--- Data extract ---
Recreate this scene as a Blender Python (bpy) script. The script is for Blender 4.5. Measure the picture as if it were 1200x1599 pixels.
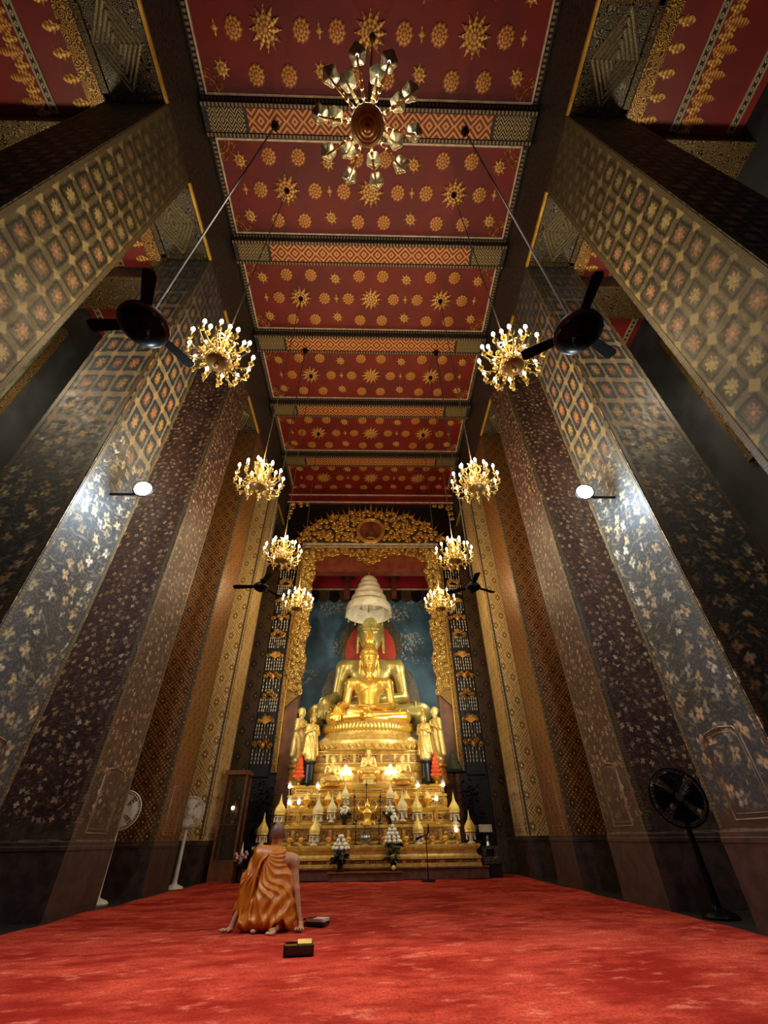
import bpy, math, random
import numpy as np
from math import sin, cos, pi, radians, atan2, sqrt
from mathutils import Matrix, Vector

for o in list(bpy.data.objects):
    bpy.data.objects.remove(o)
SC = bpy.context.scene
COL = SC.collection

# ------------------------------------------------------------------ camera
P, YAW, ROLL = radians(37.93), radians(1.88), radians(-0.84)
fw = Vector((sin(YAW)*cos(P), cos(YAW)*cos(P), sin(P)))
rt = Vector((cos(YAW), -sin(YAW), 0))
up = rt.cross(fw)
rt, up = rt*cos(ROLL)+up*sin(ROLL), up*cos(ROLL)-rt*sin(ROLL)
cd = bpy.data.cameras.new('camera')
cd.sensor_fit = 'VERTICAL'; cd.sensor_height = 36; cd.lens = 656/1599*36
cd.clip_start = .05; cd.clip_end = 200
cam = bpy.data.objects.new('camera', cd); COL.objects.link(cam)
cam.matrix_world = Matrix(((rt.x, up.x, -fw.x, .11), (rt.y, up.y, -fw.y, 0), (rt.z, up.z, -fw.z, .78), (0, 0, 0, 1)))
SC.camera = cam

# ------------------------------------------------------------------ world, exposure
w = bpy.data.worlds.new('world'); SC.world = w; w.use_nodes = True
w.node_tree.nodes['Background'].inputs[0].default_value = (.95, .95, 1, 1)
w.node_tree.nodes['Background'].inputs[1].default_value = .02
vs = SC.view_settings
vs.view_transform = 'Standard'; vs.look = 'None'; vs.gamma = 1; vs.use_curve_mapping = False
vs.exposure = 0.35

def light(name, typ, loc, power, col, aim=None, radius=.1, angle=60, blend=.5):
    L = bpy.data.lights.new(name, typ); L.energy = power; L.color = col
    L.shadow_soft_size = radius
    o = bpy.data.objects.new(name, L); COL.objects.link(o); o.location = loc
    if typ == 'SPOT':
        L.spot_size = radians(angle); L.spot_blend = blend
    if aim is not None:
        d = Vector(aim)-Vector(loc); o.rotation_euler = d.to_track_quat('-Z', 'Y').to_euler()
    return o
WARM = (1, .72, .40); COOL = (.78, .90, 1)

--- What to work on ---
Copy the listing word for word, excluding its pictures.

--- Task response ---
Recreate this scene as a Blender Python (bpy) script. The script is for Blender 4.5. Measure the picture as if it were 1200x1599 pixels.
import bpy, math, random
import numpy as np
from math import sin, cos, pi, radians, atan2, sqrt
from mathutils import Matrix, Vector

for o in list(bpy.data.objects):
    bpy.data.objects.remove(o)
SC = bpy.context.scene
COL = SC.collection

# ------------------------------------------------------------------ camera
P, YAW, ROLL = radians(37.93), radians(1.88), radians(-0.84)
fw = Vector((sin(YAW)*cos(P), cos(YAW)*cos(P), sin(P)))
rt = Vector((cos(YAW), -sin(YAW), 0))
up = rt.cross(fw)
rt, up = rt*cos(ROLL)+up*sin(ROLL), up*cos(ROLL)-rt*sin(ROLL)
cd = bpy.data.cameras.new('camera')
cd.sensor_fit = 'VERTICAL'; cd.sensor_height = 36; cd.lens = 656/1599*36
cd.clip_start = .05; cd.clip_end = 200
cam = bpy.data.objects.new('camera', cd); COL.objects.link(cam)
cam.matrix_world = Matrix(((rt.x, up.x, -fw.x, .11), (rt.y, up.y, -fw.y, 0), (rt.z, up.z, -fw.z, .78), (0, 0, 0, 1)))
SC.camera = cam

# ------------------------------------------------------------------ world, exposure
w = bpy.data.worlds.new('world'); SC.world = w; w.use_nodes = True
w.node_tree.nodes['Background'].inputs[0].default_value = (.95, .95, 1, 1)
w.node_tree.nodes['Background'].inputs[1].default_value = .02
vs = SC.view_settings
vs.view_transform = 'Standard'; vs.look = 'None'; vs.gamma = 1; vs.use_curve_mapping = False
vs.exposure = 0.35

def light(name, typ, loc, power, col, aim=None, radius=.1, angle=60, blend=.5):
    L = bpy.data.lights.new(name, typ); L.energy = power; L.color = col
    L.shadow_soft_size = radius
    o = bpy.data.objects.new(name, L); COL.objects.link(o); o.location = loc
    if typ == 'SPOT':
        L.spot_size = radians(angle); L.spot_blend = blend
    if aim is not None:
        d = Vector(aim)-Vector(loc); o.rotation_euler = d.to_track_quat('-Z', 'Y').to_euler()
    return o
WARM = (1, .72, .40); COOL = (.78, .90, 1)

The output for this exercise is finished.